DATA EXTRACT —
- - -
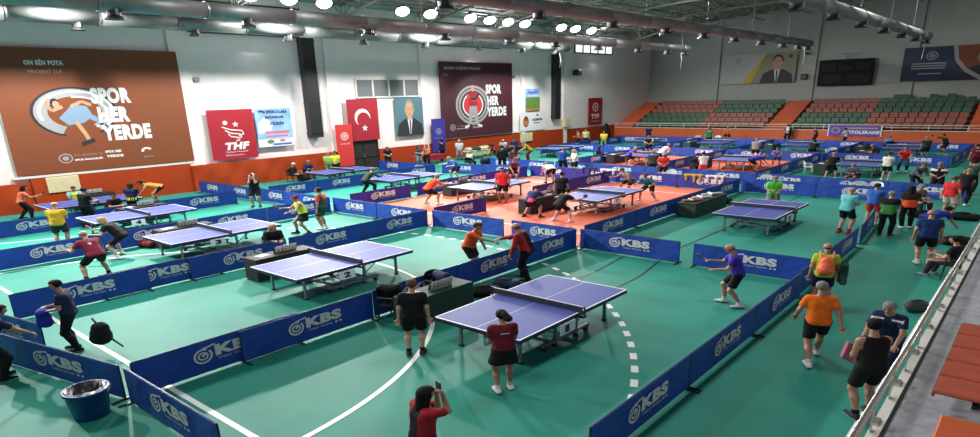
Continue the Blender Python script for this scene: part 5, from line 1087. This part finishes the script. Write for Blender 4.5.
for P_ in PEOPLE:
    (x, y, ang, hgt, pose, shirt, sl, bot, bc, shoe, hair, hc, skin, prop, label) = P_
    if 'shake hands' in label: ang = 104; x = -11.62
    if 'shaking hands' in label: ang = -76; x = -13.45
    ob, gr, gl, W, K = make_person(*((x, y, ang) + P_[3:]))
    who = label.split(' ')[0:6]
    a = math.radians(ang)
    if pose == 'sit':
        c = 'black'; chair(x + .10 * math.sin(a) * 0 + .06 * math.sin(a), y - .06 * math.cos(a), a, c, 'black chair under the ' + ' '.join(label.split(' ')[:9]))
    if prop == 'racket': racket(gr, a - .2, 'red bat' in label, 'bat in the hand of the ' + ' '.join(label.split(' ')[:10]))
    if prop == 'backpack':
        p = W(K['neck'] - K['fw'] * .20 - K['up'] * .34)
        t = empty('backpack', p, a, 'orange backpack on the back of the man in yellow green', 'backpack')
        blob('bag_body', [((0, 0, -.02), (0, 0, .20), .15, .11), ((0, -.06, .0), (0, -.05, .08), .10, .09)], mat('orange_nylon', (.80, .13, .05), .6), (1.4, 1.3, 1), (0, 0, 0), 0, .02, .04, t)
        for s in (-1, 1): mb = MB(); mb.tube((s * .13, .05, .26), (s * .16, .30, .38), .025, M['orangep'], 6); mb.tube((s * .16, .30, .38), (s * .17, .48, .2), .025, M['orangep'], 6); mb.build('strap', t)
        soft('folded_bag', [((0, -.1, .75), (0, .1, 1.25), .06, .06), ((0, .1, .75), (0, -.1, 1.2), .06, .06)], cmat('cloth_', 'darkgreen'), x + .42, y + .1, 0, a, 'dark green bag at the right side of the man with the backpack', 'bag', cut=0)
    if prop == 'folder':
        mb = MB(); mb.box((0, 0, 0), (.55, .05, .30), M['pink'], bev=.01); o = mb.build('folder'); o.location = (gl.x, gl.y, gl.z - .05); o.rotation_euler = (0, .5, a + .5); tag(o, 'pinkish folder held by the man in black sleeveless top', 'folder')
    if prop == 'towel':
        soft('towel', [((-.1, 0, 0), (.1, 0, 0), .07, .07), ((-.08, 0, 0), (-.10, 0, -.34), .08, .10), ((.08, 0, 0), (.10, 0, -.30), .08, .09)], cmat('cloth_', 'cream'), gl.x, gl.y, gl.z + .02, a, 'light towel draped over the arm of the green shirted person', 'towel', cut=0)
    if prop == 'towelblue':
        soft('towel', [((-.06, 0, 0), (.06, 0, 0), .07, .07), ((0, 0, 0), (.02, 0, -.26), .09, .12)], cmat('cloth_', 'royal'), gl.x, gl.y, gl.z, a, 'bright blue cloth held by the navy shirted man at the left', 'towel', cut=0)
        t = empty('backpack', (-15.75, 4.45, .52), .6, 'black backpack hanging from the hand of the navy shirted man', 'backpack')
        blob('bag_body', [((0, 0, -.1), (.02, 0, .14), .17, .13), ((0, .08, -.12), (0, .08, 0), .12, .1)], cmat('cloth_', 'black'), (1.5, 1.3, 1), (0, 0, 0), 0, .02, .04, t)
        mb = MB(); mb.tube((.15, 0, -.05), (.5, .0, -.32), .022, M['rubber'], 6); mb.build('strap', t); mb = MB(); mb.tube((0, 0, .2), (-.12, 0, .36), .022, M['rubber'], 6); mb.build('strap', t)
    if label.startswith('dark haired woman in red') or 'taking a picture' in label:
        mb = MB(); mb.box((0, 0, 0), (.12, .02, .14), M['blacksteel'], bev=.004); o = mb.build('mobile_phone'); o.location = (gr + gl) / 2; o.location.z += .05; o.rotation_euler = (0, 0, a); tag(o, 'phone held up by the ' + ' '.join(label.split(' ')[:8]), 'phone')
    if pose == 'bendlow':
        pass

# ------------------------------------------------------------------ light
def light(kind, loc, e, col=(1, 1, 1), size=1.0, sy=None, tgt=None, name='lamp_and_fill_light', **kw):
    l = bpy.data.lights.new(name, kind); l.energy = e; l.color = col
    if kind == 'AREA':
        l.size = size
        if sy: l.shape = 'RECTANGLE'; l.size_y = sy
    if kind in ('SPOT', 'POINT'): l.shadow_soft_size = size
    for k, v in kw.items(): setattr(l, k, v)
    o = bpy.data.objects.new(name, l); C.objects.link(o); o.location = loc
    if tgt is not None: o.rotation_euler = (Vector(tgt) - Vector(loc)).to_track_quat('-Z', 'Y').to_euler()
    return o
for y in (2, 12, 24, 37, 52): light('SPOT', (-35.6, y, 10.5), LK * .85, (1, .98, .94), .3, tgt=(-18, y, 0), spot_size=2.1, spot_blend=.5)
for y in (2, 12, 24, 37, 52): light('SPOT', (-35.8, y, 10.5), LK * .5, (1, .98, .94), .3, tgt=(-33, y, 0), spot_size=3.02, spot_blend=.15)
for y0, y1 in ((20.6, 28.8), (42.3, 50.9), (63.9, 71.9)): light('AREA', (LW + .4, (y0 + y1) / 2, 10.5), LWIN, (.93, .96, 1), 1.6, y1 - y0, tgt=(0, (y0 + y1) / 2, 2), name='window_light')
for x in (-22, -8):
    for y in (2, 16, 30, 44, 58): light('SPOT', (x, y, 12.2), LT if x < -10 else LT * .55, (1, .99, .96), 1.2, tgt=(x, y, 0), spot_size=2.7, spot_blend=.8)  # added overhead fill spots, no lamp fixtures hang here
w = bpy.data.worlds.new('world'); bpy.context.scene.world = w; w.use_nodes = True
w.node_tree.nodes['Background'].inputs[0].default_value = (.82, .79, .82, 1); w.node_tree.nodes['Background'].inputs[1].default_value = WS
sc_ = bpy.context.scene; sc_.view_settings.view_transform = 'Standard'; sc_.view_settings.look = 'None'; sc_.view_settings.gamma = 1; sc_.view_settings.use_curve_mapping = False; sc_.view_settings.exposure = EXPO
sc_.cycles.max_bounces = 6; sc_.cycles.use_denoising = True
- - -
Among the lines of the data, identify those with the word "from". Copy each of them.

ANSWER TO THIS EXERCISE —
Continue the Blender Python script for this scene: part 5, from line 1087. This part finishes the script. Write for Blender 4.5.
        t = empty('backpack', (-15.75, 4.45, .52), .6, 'black backpack hanging from the hand of the navy shirted man', 'backpack')